From supplier to challenger
Two decades ago, BMW tapped Loncin to build engines and complete bikes, seeking scale without sacrificing standards. The Chinese giant invested in European quality processes, tooling, and validation to meet strict regulations. What began as contract manufacturing quietly became a deep technical exchange.
Out of Loncin’s premium brand, Voge, a new strategy emerged: leverage proven platforms, refine specification, and attack price-sensitive segments. Licensed architectures and supplier know‑how shortened the learning curve, while localizing components sharpened the final cost.
Spain’s wake‑up call
In Spain, the shift turned visible — and undeniable. Voge vaulted into the country’s top four brands, with its 900 DSX topping the hotly contested adventure trail category. Month after month, the model’s momentum put pressure on long‑standing leaders, even as scooters still dominate volumes.
Reports place Zontes in third among brands and Voge in fourth, with BMW sliding to around seventh on the chart. Model‑by‑model, the DSX often ranks among Spain’s top three two‑wheelers, a striking feat for a premium‑priced trail amid bargain scooters.

Why riders are switching
Beneath the headlines, the recipe is simple and sharp. Voge pairs familiar European‑style dynamics with richer equipment at a keener price.
- Blind‑spot radar and emergency‑braking alerts as standard, not pricey add‑ons.
- A slick quickshifter bundled in, not hidden on a dealership options sheet.
- A bright 7‑inch TFT with phone mirroring, baked in from launch.
- Fully adjustable suspension and Brembo brakes, without a “Pro” package.
- Spoked tubeless wheels sized for real adventure: 21‑inch front, 17‑inch rear.
“Price wins attention, but thoughtful equipment wins the sale,” sums up the lesson many rivals now face.
Inside the 900 DSX
At its heart is the 895 cc parallel‑twin that Loncin builds to BMW spec, using a 270‑degree crank for a V‑twin‑like pulse. Output sits at about 95 hp and 94 Nm, with an A2‑license‑friendly tune available for step‑up riders. The character feels familiar to anyone who has ridden BMW’s mid‑size GS, only with a different value promise.
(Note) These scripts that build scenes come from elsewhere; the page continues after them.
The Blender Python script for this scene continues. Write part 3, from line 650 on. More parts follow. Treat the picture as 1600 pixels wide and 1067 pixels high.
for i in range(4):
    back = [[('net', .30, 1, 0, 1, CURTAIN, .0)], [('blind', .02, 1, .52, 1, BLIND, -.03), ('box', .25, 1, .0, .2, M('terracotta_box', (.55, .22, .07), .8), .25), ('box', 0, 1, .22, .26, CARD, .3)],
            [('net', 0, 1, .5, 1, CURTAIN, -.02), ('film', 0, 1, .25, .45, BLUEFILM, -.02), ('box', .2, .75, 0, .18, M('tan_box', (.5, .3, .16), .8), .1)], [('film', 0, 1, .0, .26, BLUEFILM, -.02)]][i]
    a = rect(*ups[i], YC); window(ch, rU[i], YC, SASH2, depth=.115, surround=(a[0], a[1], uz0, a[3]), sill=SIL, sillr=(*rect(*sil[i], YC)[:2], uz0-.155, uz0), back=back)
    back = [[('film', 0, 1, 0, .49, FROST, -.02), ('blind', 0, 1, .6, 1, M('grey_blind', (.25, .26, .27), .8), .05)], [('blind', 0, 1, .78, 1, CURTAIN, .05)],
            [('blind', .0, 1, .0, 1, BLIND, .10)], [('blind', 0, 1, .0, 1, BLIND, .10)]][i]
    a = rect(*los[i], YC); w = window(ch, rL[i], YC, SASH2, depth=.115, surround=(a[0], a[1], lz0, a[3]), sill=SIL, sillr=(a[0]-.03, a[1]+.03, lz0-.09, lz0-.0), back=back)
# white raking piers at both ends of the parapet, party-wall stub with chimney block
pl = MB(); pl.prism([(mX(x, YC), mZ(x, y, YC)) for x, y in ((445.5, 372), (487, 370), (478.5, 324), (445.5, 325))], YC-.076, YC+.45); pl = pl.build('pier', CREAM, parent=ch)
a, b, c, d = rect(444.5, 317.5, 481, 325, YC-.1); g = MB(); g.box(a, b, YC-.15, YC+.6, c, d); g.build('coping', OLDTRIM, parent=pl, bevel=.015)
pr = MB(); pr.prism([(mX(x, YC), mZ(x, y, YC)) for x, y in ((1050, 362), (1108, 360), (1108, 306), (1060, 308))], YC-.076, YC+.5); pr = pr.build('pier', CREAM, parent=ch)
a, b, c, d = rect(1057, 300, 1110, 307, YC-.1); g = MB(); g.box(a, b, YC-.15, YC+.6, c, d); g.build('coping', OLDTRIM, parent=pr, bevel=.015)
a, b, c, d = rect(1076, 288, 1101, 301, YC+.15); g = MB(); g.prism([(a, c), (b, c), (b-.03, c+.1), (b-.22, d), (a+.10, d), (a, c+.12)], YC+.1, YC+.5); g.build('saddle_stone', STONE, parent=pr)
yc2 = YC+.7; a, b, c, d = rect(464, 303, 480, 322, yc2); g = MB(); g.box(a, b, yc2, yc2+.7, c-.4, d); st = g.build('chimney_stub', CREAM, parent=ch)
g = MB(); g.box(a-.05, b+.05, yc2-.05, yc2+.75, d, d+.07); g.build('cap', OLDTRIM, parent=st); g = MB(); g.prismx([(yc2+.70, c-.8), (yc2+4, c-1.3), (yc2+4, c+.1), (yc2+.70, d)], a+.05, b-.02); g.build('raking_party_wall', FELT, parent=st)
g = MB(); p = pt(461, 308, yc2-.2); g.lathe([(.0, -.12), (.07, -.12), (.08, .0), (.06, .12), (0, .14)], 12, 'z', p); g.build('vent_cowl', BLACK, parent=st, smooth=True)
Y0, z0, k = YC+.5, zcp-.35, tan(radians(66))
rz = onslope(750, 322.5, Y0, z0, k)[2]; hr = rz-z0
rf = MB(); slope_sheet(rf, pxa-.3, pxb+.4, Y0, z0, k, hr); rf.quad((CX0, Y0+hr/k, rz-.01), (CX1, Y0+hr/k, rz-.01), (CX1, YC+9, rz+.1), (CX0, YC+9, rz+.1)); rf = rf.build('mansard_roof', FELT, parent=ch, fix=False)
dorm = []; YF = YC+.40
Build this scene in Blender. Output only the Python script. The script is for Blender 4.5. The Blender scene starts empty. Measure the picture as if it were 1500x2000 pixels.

Chassis hardware is deliberately serious. KYB provides a 43 mm fully adjustable fork with generous travel, matched to a compliant rear shock. Brembo calipers clamp 305 mm front discs for strong, predictable stopping power. Spoked tubeless rims, shod with Pirelli Scorpion Trail II, prioritize mixed‑surface confidence without sacrificing paved‑road feel.
The money story is equally bold. In Spain, the DSX lists around €9,192, undercutting the BMW F 800 GS and F 900 GS by thousands. Factor in the included radar, electronics, and touring kit, and the spec‑for‑euro calculus tilts even more decisively. Where legacy brands monetize software and hardware options, Voge front‑loads value to reduce purchase‑time friction.

How the apprentice overtook the master
The irony is rich. By partnering early, BMW helped elevate Chinese manufacturing capability, process discipline, and supplier ecosystems. Those gains now power a brand that competes head‑on in Europe’s most passionate segments, wielding many of the same core ingredients.
This is not a simple “cheap beats premium” story. It is about compressing development cycles, reusing validated parts, and reallocating savings into perceived value. When the essentials feel premium and the gadgets come standard, riders forgive brand‑equity gaps far faster.
Beyond Spain: A European barometer
Elsewhere in Europe, the picture is more nuanced. In France, BMW still leads motorcycle sales, buoyed by the boxer‑powered R 1250/1300 GS and a loyal touring‑adventure base. Chinese makers, however, are posting double‑digit growth, especially in mid‑capacity and value‑adventure niches.
Market share remains under 10% across many countries, but trajectory matters more than a single snapshot. Dealer networks are widening, parts logistics are improving, and warranty confidence is catching up with long‑standing rivals. If pricing power tightens across Europe, equipment‑rich propositions like the DSX will look even more compelling.
What comes next
For BMW, the mid‑size GS line still carries enormous gravity, with brand trust, software polish, and resale strength. Yet the competitive set has materially changed, and the partnership playbook of 2005 has created 2026’s fiercest competitor. Expect faster refresh cadences, richer base trims, and sharper finance offers across the adventure class.
In Spain, the message is already clear: capability plus kit at the right price can reorder the grid in record time. And the company that once supplied the master now knows exactly how to win the race.